As excited as I am to go to Japan, it caught me off-guard that closing my apartment bothered me so much. It was time. It was right. But that was my nest, and I liked it.
My parents were missionaries. Many missionary kids end up going nomadic, and don't settle easily. Perhaps it's a reaction to the pain of ripping up roots. Perhaps it's enjoying the adventure of change. Most likely a combination.
Somehow, this time, I had set down roots. I hadn't understood how many, until I saw all the people who are rallying behind me for this trip. They consider me their own, and I consider them mine. Lots of farewells, "You better come back here," people I will miss and who will miss me. People who love me deeply enough to send me out, thanking God for bringing me to them, asking His protection, and making sure I know that I can return.
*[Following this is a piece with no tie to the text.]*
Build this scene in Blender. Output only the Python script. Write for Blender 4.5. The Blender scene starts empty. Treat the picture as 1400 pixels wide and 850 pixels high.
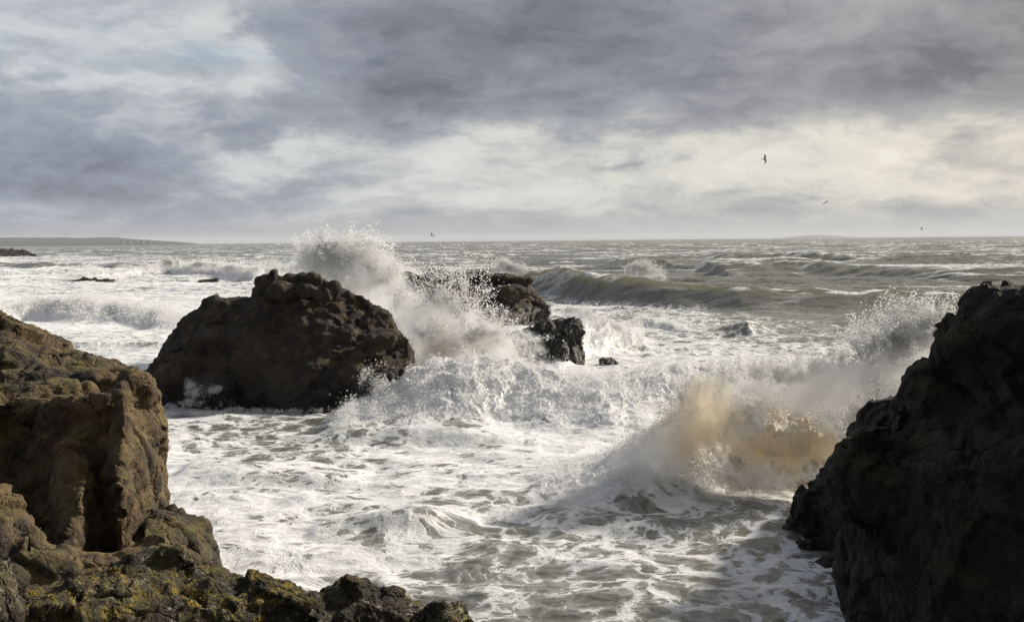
import bpy, bmesh, math, random, time
import numpy as np
from mathutils import Matrix, Vector

T0 = time.time()
sc = bpy.context.scene
COL = sc.collection
rng = np.random.default_rng(7)
R = math.radians

# ------------------------------------------------------------------ camera
CAMZ, F = 6.0, 1500.0
pitch, roll = math.atan(96.5 / F), R(0.53)
X0 = np.array([1.0, 0, 0])
FW = np.array([0, math.cos(pitch), -math.sin(pitch)])
U0 = np.array([0, math.sin(pitch), math.cos(pitch)])
UP = math.cos(roll) * U0 + math.sin(roll) * X0
RT = math.cos(roll) * X0 - math.sin(roll) * U0
CP = np.array([0, 0, CAMZ])


def ray(px, py):
    return RT * (px - 700) / F - UP * (py - 425) / F + FW


def at(px, py, D):
    r = ray(px, py)
    return CP + r * (D / r[1])


def project(x, y, z):
    d0, d1, d2 = x, y, z - CAMZ
    w = d0 * FW[0] + d1 * FW[1] + d2 * FW[2]
    w = np.maximum(w, 0.5)
    a = (d0 * RT[0] + d1 * RT[1] + d2 * RT[2]) / w
    b = (d0 * UP[0] + d1 * UP[1] + d2 * UP[2]) / w
    return 700 + F * a, 425 - F * b


cam = bpy.data.cameras.new("camera")
cam.sensor_width = 36
cam.lens = 36 * F / 1400
cam.clip_start = 0.1
cam.clip_end = 90000
co = bpy.data.objects.new("camera", cam)
M = Matrix(((RT[0], UP[0], -FW[0], 0), (RT[1], UP[1], -FW[1], 0), (RT[2], UP[2], -FW[2], CAMZ), (0, 0, 0, 1)))
co.matrix_world = M
COL.objects.link(co)
sc.camera = co


# ------------------------------------------------------------------ noise
def _h(ix, iy, iz, seed):
    h = (ix.astype(np.uint32) * np.uint32(374761393) + iy.astype(np.uint32) * np.uint32(668265263)
         + iz.astype(np.uint32) * np.uint32(2147483647) + np.uint32((seed * 974711) & 0xffffffff))
    h ^= h >> np.uint32(13)
    h *= np.uint32(1274126177)
    h ^= h >> np.uint32(16)
    h *= np.uint32(2246822519)
    h ^= h >> np.uint32(13)
    return h


def n2(x, y, seed=0):
    """gradient noise, roughly -1..1"""
    x = np.asarray(x, np.float32); y = np.asarray(y, np.float32)
    fx = np.floor(x); fy = np.floor(y)
    ix = fx.astype(np.int32); iy = fy.astype(np.int32)
    dx = x - fx; dy = y - fy
    u = dx * dx * dx * (dx * (dx * 6 - 15) + 10); v = dy * dy * dy * (dy * (dy * 6 - 15) + 10)
    z = np.zeros_like(ix)

    def g(a, b):
        h = _h(ix + a, iy + b, z, seed)
        ang = (h & np.uint32(0xffff)).astype(np.float32) * (2 * math.pi / 65536)
        return np.cos(ang) * (dx - a) + np.sin(ang) * (dy - b)
    a = g(0, 0); b = g(1, 0); c = g(0, 1); d = g(1, 1)
    r = a + u * (b - a) + v * ((c + u * (d - c)) - (a + u * (b - a)))
    return r * 1.5


def n3(p, seed=0):
    p = np.asarray(p, np.float32)
    f = np.floor(p)
    i = f.astype(np.int32)
    d = p - f
    w = d * d * d * (d * (d * 6 - 15) + 10)
    dx, dy, dz = d[:, 0], d[:, 1], d[:, 2]

    def g(a, b, c):
        h = _h(i[:, 0] + a, i[:, 1] + b, i[:, 2] + c, seed)
        gx = (h & np.uint32(1023)).astype(np.float32) / 511.5 - 1
        gy = ((h >> np.uint32(10)) & np.uint32(1023)).astype(np.float32) / 511.5 - 1
        gz = ((h >> np.uint32(20)) & np.uint32(1023)).astype(np.float32) / 511.5 - 1
        return gx * (dx - a) + gy * (dy - b) + gz * (dz - c)
    u, v, t = w[:, 0], w[:, 1], w[:, 2]
    x00 = g(0, 0, 0); x00 += u * (g(1, 0, 0) - x00)
    x10 = g(0, 1, 0); x10 += u * (g(1, 1, 0) - x10)
    x00 += v * (x10 - x00)
    x01 = g(0, 0, 1); x01 += u * (g(1, 0, 1) - x01)
    x11 = g(0, 1, 1); x11 += u * (g(1, 1, 1) - x11)
    x01 += v * (x11 - x01)
    return (x00 + t * (x01 - x00)) * 1.3


def fbm3(p, octv=4, seed=0, kind='f', lac=2.03, gain=0.5):
    s = 0; a = 1.0; q = np.array(p, np.float32)
    for k in range(octv):
        n = n3(q, seed + k * 17)
        if kind == 'b': n = np.abs(n) * 2 - 0.5
        if kind == 'r': n = 1 - np.abs(n) * 2.4
        s = s + a * n
        a *= gain
        q = q * lac + 3.7
    return s


def fbm2(x, y, octv=4, seed=0, kind='f', gain=0.5):
    s = 0; a = 1.0
    for k in range(octv):
        n = n2(x, y, seed + k * 17)
        if kind == 'b': n = np.abs(n) * 2 - 0.5
        if kind == 'r': n = 1 - np.abs(n) * 2.4
        s = s + a * n
        a *= gain
        x = x * 2.03 + 5.1; y = y * 2.03 + 1.7
    return s


def sstep(a, b, x):
    t = np.clip((x - a) / (b - a), 0, 1)
    return t * t * (3 - 2 * t)


# ------------------------------------------------------------------ objects
def tag(o, label=None, cat=None, group=None, kind=None):
    if label: o['label'] = label
    if cat: o['category'] = cat
    if group: o['group'] = group
    if kind: o['kind'] = kind
    return o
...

Sure. I've left places and people I dearly love before. I know how to push back the tears and "be brave." Lots of practice in that realm, unfortunately. But this time, I need to be utterly real. Mourn the silly overly-big apartment I had, run through the memories of all the healing moments in each room, wince at the tensions, smile about the light switches I never quite figured out. Bawl like a baby at church when it hit me that I was actually leaving, and allow myself to be comforted. Talk openly about how I really don't have a clue what I'm walking into, about knowing Who does know, about needing to lean on God and on people around me. Experience the trepidation of stepping into the unknown. Conveniently forget that I've already hugged the person in front of me twice.
Good healthy response, I'm sure. But the choice to live it is more than that. Where I'm going, people have lost their places, their possessions, their people, their livelihoods, all the visible ingredients of their life. Where I'm going, many of them have never moved to a new life, and cannot even imagine the concept.
Mine is on a micro scale, and largely reversible. I will not pretend to be able to grasp what they have experienced. But without remaining open and fully experiencing my own micro move, how can I even begin to listen to their stories?